© JUNGE FREIHEIT Verlag GmbH & Co. www.jungefreiheit.de 30/15 / 17. Juli 2015

Ibrahim Abou-Nagie. Der salafistische Prediger ist wegen Sozialhilfebetrug angeklagt
Der Dankbare
Fabian Schmidt-Ahmad

Die Verhandlung vor dem Kölner Amtsgericht begann mit einem Eklat. Die Anhänger Ibrahim Abou-Nagies, der als einer der einflußreichsten salafistischen Prediger in Deutschland gilt, waren erst nach etlichen Ermahnungen bereit, sich vor dem Schöffengericht zu erheben. Die Erschleichung von Sozialhilfe im großen Stil wirft die Staatsanwaltschaft dem Fünfzigjährigen vor, der vor allem durch seine „Lies!“-Kampagne, die Koran-Verteilaktionen in Fußgängerzonen, bekannt wurde. Sein Anwalt wittert dagegen eine Hetzjagd.

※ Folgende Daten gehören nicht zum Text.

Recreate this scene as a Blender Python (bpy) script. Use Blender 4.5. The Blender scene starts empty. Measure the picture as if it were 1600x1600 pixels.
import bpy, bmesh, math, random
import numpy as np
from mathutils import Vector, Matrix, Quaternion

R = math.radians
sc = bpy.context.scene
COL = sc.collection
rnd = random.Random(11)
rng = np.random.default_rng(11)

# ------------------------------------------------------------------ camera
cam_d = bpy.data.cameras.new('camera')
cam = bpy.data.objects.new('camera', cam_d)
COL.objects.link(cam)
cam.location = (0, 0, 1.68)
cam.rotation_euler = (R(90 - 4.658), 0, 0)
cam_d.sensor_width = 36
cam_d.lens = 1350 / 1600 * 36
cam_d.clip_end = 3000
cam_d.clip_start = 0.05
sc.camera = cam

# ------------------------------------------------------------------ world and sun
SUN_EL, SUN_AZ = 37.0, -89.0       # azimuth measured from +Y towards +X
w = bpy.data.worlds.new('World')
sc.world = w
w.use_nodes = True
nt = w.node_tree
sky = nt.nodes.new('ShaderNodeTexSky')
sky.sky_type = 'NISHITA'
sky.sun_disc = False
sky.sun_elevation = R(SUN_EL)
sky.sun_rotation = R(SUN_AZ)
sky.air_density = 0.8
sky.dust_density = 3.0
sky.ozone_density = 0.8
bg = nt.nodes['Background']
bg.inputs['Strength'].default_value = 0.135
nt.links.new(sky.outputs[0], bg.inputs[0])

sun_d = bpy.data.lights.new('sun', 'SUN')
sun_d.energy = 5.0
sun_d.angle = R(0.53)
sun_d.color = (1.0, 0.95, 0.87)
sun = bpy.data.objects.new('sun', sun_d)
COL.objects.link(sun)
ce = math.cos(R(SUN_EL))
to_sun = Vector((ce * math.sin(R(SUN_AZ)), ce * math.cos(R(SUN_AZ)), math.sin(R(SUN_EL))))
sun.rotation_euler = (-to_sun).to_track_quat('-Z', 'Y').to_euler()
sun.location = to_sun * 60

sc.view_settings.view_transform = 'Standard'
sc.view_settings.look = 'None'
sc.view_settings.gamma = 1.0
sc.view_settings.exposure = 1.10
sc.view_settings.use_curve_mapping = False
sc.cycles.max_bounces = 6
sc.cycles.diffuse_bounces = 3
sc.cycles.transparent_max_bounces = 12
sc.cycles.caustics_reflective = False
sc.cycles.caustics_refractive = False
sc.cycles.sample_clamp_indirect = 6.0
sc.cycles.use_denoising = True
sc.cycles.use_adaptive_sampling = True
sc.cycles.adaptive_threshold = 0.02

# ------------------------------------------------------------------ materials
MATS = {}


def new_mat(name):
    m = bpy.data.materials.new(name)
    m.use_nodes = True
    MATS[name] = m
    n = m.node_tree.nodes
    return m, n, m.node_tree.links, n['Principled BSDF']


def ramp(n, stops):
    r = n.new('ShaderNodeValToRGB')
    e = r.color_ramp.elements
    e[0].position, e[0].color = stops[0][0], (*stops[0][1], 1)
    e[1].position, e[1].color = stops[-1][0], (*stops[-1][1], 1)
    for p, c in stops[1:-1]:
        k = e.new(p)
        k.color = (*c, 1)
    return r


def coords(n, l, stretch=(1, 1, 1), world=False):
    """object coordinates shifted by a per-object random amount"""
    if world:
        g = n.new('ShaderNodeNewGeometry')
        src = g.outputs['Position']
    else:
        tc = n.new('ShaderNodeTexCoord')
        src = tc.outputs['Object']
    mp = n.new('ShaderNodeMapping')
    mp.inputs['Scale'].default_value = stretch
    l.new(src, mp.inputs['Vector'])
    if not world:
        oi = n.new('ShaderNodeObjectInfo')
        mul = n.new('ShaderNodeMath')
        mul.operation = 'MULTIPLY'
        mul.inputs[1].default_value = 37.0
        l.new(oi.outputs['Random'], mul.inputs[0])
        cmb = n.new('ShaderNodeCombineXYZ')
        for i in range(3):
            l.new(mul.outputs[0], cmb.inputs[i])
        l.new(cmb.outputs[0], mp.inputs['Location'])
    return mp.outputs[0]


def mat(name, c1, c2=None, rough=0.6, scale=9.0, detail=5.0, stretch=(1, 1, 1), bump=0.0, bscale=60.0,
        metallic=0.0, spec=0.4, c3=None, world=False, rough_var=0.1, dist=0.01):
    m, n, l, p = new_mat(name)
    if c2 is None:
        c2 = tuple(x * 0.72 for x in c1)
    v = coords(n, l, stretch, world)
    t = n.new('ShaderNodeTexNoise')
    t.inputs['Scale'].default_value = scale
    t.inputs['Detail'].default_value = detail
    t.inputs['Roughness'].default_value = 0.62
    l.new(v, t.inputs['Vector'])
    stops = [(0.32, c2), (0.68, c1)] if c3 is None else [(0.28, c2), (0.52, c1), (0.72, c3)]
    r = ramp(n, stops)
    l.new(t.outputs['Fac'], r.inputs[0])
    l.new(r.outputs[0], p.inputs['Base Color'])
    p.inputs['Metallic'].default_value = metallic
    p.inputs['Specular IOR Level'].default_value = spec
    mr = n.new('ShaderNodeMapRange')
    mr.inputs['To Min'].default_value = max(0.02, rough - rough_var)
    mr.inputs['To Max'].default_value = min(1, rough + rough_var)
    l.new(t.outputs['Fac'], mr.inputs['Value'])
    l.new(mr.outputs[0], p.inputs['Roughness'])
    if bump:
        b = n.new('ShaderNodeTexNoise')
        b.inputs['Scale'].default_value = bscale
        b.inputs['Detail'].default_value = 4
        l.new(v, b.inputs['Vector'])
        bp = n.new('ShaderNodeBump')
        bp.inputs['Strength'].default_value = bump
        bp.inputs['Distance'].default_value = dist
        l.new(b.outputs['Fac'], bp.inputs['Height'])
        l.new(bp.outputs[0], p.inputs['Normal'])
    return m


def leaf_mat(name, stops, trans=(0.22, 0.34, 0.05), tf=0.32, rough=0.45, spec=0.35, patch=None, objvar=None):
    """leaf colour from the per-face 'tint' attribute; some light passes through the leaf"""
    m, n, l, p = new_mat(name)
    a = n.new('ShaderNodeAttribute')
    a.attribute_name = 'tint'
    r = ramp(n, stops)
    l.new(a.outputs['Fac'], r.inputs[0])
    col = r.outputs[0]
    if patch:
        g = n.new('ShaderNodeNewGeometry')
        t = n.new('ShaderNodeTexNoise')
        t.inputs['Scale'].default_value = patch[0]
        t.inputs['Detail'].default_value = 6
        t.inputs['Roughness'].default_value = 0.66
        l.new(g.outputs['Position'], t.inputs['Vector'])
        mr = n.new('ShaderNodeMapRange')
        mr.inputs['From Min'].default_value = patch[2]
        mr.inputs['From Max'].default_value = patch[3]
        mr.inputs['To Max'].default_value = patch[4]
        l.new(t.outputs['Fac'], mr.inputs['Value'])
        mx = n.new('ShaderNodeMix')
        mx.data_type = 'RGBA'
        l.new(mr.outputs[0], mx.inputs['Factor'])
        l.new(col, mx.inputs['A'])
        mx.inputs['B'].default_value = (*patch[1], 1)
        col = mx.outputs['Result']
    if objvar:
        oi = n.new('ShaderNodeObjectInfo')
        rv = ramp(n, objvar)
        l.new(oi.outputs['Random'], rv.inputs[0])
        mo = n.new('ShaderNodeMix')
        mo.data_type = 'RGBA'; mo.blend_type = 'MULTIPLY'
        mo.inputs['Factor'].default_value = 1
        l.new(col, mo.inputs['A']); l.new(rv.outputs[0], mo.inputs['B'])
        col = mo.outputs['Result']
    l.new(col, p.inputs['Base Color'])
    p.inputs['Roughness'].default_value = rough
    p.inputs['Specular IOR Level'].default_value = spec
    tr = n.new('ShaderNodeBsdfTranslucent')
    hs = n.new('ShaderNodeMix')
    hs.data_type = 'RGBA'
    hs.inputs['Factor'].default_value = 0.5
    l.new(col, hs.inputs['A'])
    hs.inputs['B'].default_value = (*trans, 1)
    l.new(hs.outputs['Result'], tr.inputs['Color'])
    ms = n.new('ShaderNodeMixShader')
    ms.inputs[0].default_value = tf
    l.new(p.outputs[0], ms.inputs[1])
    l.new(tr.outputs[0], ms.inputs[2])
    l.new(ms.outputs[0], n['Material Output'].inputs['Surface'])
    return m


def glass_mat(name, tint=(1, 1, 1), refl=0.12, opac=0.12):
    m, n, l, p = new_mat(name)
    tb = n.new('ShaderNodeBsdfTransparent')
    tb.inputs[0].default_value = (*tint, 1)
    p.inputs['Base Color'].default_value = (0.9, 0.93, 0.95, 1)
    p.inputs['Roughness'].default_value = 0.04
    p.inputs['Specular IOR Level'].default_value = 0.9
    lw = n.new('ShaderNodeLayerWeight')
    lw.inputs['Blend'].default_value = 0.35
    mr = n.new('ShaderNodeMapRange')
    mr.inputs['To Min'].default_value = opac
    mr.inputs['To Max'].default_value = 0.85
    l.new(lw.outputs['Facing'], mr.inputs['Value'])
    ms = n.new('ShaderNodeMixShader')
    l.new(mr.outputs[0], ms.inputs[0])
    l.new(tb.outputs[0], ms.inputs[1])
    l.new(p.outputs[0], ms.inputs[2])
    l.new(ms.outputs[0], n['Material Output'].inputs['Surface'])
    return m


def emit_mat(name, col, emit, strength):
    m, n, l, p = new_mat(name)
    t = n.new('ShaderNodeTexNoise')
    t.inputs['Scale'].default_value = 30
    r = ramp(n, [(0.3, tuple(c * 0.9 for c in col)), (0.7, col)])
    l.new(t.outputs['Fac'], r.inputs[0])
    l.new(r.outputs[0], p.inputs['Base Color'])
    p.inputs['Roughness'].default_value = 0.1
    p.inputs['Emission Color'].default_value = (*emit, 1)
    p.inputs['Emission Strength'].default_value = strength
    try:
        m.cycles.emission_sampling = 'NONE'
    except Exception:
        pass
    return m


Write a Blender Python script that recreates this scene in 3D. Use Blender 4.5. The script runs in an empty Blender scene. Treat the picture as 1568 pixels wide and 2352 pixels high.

Nicht von der Hand zu weisen ist, daß es sich bei dem Prozeß um einen „Stellvertreterkrieg“ handeln dürfte. Mehrfach scheiterten Strafermittler beim Versuch, Abou-Nagie den Prozeß zu machen. Dessen Internetseite www.diewahrereligion.de gebe Empehlungen, bis hin zur Vernichtung Andersgläubiger, so die Oberstaatsanwaltschaft. Doch 2012 mußte sie ihre Anklage mangels Beweisen zurückziehen. 

Konnte Al Capone erst durch einen Steuerprozeß zur Strecke gebracht werden, soll es hier eine Anklage wegen Sozialhilfebetrugs richten. Mit achtzehn kam der 1964 in einem Flüchtlingslager bei Gaza geborene Abou-Nagie nach Deutschland. Ein Elektrotechnikstudium brach er ab, gründete einen Baumaschinenhandel, den er zu einem Firmennetzwerk ausbaute. Millionen habe er verdient, bis ihn 2007 eine Steuernachzahlung ruiniert habe, so Abou-Nagie. Fakt ist, seitdem bekommt der Langzeitarbeitslose, der seit 1994 deutscher Staatsbürger ist, Stütze.

Zudem verschrieb sich der zweifache Familienvater nach seiner Insolvenz dem Predigen. Rasch gewann Abou-Nagie in der rasant wachsenden Salafistenszene Anhänger. Auch bei deutschen Konvertiten wie Sven Lau und Pierre Vogel findet er Gehör. Dabei führt er einen Lebensstil, der nicht zu einem Sozialhilfeempfänger passen will: ein Reihenhaus im wohlhabenden Kölner Norden, ein schwarzer Mercedes – deutsche Statussymbole. Rein äußerlich ist Abou-Nagie angekommen.

Alleine die Kosten für die „Lies!“-Aktionen, mit denen er jeden deutschen Haushalt mit einem Koran ausstatten will, sollen laut Anklage bei über 130.000 Euro liegen. Rund 10.000 Euro ließ sich Abou-Nagie die Domains seiner Internetseiten kosten. Beglichen werde alles und mehr durch ein Konto, über welches er eine Vollmacht habe. Ein Mitangeklagter, auf den das Konto läuft, fungiere als Strohmann, argwöhnt die Staatsanwaltschaft und fordert 54.000 Euro zurück.

Gemach: Als wenn die Ausnutzung von Sozialhilfe durch Einwanderer nicht normal wäre – geduldet, wenn nicht gefördert, von eben jenem Rechtsstaat, der gegen Abou-Nagie vorzugehen nun bemüht ist. Aber im Gegensatz zu unzähligen weniger dankbaren Einwanderern will Abou-Nagie den Deutschen dafür etwas zurückgeben: Er verschenke den Koran aus „Dankbarkeit gegenüber den Menschen, unter denen wir leben“.